Discussion thread for day 5 of the Advent of Code - https://adventofcode.com/2023/day/5
Brute force.
@gawa Nice work on this! By far the most elegant solution I've seen for this challenge.
My heart leapt out of my chest when I ran my first try of part 2 without looking how big the numbers were 😱 But handling the ranges of numbers ended up being a really interesting exercise. I feel like I probably could have used a macro for this, but with the number of steps, I went with brute-force.
At first I believed brutal force and finally getting the result as below. It was an epic failure.
Then moved to the Range comparing approach, with some hints from here, I got the answer and I decided to move on even I can not explain the logic in my flow.

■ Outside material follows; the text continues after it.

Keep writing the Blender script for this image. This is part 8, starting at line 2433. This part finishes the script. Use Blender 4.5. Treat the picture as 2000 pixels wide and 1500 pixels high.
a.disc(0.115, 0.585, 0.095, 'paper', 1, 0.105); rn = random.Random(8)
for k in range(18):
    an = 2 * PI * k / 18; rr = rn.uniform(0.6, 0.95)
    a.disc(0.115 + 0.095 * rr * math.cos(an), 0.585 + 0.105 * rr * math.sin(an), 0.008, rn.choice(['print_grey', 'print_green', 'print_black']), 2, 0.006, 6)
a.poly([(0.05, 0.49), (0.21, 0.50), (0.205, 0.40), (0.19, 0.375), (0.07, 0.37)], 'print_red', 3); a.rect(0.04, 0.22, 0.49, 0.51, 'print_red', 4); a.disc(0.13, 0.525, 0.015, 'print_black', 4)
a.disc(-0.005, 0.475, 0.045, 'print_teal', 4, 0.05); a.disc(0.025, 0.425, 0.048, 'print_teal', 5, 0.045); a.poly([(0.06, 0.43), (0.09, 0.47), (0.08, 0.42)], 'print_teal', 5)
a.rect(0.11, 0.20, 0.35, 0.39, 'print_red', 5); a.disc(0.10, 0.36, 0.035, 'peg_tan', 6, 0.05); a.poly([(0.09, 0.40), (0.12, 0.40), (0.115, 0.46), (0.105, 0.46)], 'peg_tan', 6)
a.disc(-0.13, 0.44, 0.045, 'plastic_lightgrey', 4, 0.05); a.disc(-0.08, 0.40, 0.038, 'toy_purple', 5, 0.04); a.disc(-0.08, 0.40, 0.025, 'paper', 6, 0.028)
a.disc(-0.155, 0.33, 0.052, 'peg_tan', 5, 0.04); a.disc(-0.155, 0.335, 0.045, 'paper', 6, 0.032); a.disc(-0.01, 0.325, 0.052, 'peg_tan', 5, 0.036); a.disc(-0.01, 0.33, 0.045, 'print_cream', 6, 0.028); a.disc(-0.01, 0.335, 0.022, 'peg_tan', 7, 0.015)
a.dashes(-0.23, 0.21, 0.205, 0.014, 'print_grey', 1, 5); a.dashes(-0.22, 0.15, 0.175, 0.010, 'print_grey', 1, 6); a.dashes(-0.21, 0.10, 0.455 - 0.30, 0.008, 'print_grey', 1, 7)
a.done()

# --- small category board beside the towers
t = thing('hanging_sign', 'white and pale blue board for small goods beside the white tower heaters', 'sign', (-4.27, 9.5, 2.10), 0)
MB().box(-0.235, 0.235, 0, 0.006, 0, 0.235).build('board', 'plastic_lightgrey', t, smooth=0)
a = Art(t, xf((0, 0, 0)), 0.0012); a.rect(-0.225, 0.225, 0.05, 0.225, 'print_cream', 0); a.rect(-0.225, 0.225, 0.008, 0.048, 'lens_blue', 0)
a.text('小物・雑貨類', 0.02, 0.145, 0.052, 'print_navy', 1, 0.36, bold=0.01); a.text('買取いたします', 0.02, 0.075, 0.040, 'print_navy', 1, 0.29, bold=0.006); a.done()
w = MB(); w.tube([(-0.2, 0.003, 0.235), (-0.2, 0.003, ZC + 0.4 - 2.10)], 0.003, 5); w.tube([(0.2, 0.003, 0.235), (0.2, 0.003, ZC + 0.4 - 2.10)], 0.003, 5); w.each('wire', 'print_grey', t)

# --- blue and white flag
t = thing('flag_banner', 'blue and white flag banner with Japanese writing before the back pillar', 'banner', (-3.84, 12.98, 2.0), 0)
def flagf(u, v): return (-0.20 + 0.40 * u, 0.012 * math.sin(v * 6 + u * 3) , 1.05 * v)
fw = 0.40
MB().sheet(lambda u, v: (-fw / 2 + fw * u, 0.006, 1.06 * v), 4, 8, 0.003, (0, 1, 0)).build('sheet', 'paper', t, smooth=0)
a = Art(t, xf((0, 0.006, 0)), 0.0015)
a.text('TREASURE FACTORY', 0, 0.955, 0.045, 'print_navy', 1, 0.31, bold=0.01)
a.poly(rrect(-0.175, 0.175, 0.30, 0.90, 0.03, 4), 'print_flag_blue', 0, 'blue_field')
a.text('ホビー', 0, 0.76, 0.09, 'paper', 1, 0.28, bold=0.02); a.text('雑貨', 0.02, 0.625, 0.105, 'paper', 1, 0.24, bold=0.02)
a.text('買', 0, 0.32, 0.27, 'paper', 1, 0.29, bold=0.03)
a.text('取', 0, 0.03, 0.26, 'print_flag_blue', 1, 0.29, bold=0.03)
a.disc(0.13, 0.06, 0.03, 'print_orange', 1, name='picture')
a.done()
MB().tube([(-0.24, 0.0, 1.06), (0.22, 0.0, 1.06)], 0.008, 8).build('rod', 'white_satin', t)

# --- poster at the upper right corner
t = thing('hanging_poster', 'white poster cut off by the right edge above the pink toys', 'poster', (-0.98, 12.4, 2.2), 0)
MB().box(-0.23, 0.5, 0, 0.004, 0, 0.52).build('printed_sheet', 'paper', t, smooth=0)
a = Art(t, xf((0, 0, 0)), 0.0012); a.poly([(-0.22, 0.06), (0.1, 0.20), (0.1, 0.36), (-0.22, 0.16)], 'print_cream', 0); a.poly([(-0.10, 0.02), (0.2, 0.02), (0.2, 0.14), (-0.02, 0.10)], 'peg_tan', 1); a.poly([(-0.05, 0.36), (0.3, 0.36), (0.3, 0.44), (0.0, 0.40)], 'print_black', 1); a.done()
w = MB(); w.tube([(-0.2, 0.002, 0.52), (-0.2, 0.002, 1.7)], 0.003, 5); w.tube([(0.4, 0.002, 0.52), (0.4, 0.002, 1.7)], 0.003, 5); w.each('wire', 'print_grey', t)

Interesting thing is that I am still getting the incorrect answer when I use my input with the most of workflows uploaded here. 😁
So I guess its just something we can forget and leave behind and continue our life, continue to be tortured by Day 7 or Day xx. 😅 (Day 6, you are nice), continue to hope to retire to beach one day. @mceleavey
I was on the cusp of solving this one for... many many hours. @PangHC 's workflow looked most similar to my approach, so I ended up having to open that up to help me troubleshoot why I was getting the right answer on the sample data but not my prod data. It was super helpful - even though I was getting the right answer on the sample data, my approach was wrong, and Pang_Hee_Choy's mapping table helped me identify those issues. Thank you for your work!
While going the route of brute force may have gotten me to the answer faster I refused to give in and kept banging my head to get this to run efficiently. Ultimately I succeeded and got my overall run time down to 1.1 seconds.
Actually quite proud that I got the solution to part 2! Did have to start all over though as my approach to part 1 was the brute force kind.
Part two is done with a batch and iterative macro and takes less then 2 seconds!